Check each line of the listing below for the word "from" and say how many lines have it. Nothing else should be written.

==== Material to process ====

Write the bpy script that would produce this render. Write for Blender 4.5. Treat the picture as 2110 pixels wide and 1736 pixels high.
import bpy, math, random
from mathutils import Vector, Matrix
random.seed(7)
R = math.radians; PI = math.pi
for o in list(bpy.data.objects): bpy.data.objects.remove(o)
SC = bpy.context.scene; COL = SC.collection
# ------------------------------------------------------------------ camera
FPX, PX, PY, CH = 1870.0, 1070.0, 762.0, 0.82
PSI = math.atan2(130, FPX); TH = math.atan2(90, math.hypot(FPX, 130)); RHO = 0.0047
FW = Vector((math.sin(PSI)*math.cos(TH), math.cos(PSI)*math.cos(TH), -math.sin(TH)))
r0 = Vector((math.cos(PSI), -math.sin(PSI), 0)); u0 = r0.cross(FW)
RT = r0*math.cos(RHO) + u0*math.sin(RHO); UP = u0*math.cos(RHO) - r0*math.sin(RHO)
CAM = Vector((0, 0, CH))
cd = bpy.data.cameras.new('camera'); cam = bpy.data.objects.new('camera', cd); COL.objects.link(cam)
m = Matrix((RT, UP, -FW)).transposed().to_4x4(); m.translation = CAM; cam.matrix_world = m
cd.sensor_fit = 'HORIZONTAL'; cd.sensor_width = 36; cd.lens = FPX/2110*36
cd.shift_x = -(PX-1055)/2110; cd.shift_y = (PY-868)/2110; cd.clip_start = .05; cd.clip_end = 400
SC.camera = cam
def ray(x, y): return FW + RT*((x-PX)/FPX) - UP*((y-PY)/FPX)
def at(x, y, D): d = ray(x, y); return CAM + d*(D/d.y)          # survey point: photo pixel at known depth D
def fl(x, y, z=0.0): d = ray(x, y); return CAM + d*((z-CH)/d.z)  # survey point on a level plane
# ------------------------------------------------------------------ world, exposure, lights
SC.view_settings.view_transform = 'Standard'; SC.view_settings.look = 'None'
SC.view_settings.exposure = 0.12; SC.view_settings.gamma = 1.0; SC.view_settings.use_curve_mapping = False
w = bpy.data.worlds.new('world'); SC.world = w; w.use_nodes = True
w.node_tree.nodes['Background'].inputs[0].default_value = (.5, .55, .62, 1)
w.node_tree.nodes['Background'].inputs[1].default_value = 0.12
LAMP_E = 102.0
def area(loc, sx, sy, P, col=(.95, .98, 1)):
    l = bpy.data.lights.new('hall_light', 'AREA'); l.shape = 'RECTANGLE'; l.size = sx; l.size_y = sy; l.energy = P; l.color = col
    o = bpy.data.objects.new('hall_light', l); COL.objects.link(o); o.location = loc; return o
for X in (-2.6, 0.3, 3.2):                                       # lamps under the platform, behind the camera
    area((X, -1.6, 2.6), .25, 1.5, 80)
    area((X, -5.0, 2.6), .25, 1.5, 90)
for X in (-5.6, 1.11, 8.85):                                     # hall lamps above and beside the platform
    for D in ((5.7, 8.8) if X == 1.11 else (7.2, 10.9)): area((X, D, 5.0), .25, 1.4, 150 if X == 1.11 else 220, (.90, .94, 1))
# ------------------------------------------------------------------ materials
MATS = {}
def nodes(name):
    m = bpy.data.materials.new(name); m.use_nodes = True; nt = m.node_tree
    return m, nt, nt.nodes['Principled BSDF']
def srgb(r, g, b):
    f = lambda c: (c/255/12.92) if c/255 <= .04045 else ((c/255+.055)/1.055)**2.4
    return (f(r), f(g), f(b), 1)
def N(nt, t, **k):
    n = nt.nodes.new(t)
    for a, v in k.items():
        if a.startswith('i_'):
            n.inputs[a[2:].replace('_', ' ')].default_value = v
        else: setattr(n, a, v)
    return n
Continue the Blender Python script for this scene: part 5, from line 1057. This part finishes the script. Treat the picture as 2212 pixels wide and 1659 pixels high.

====

- Answer to the problem
2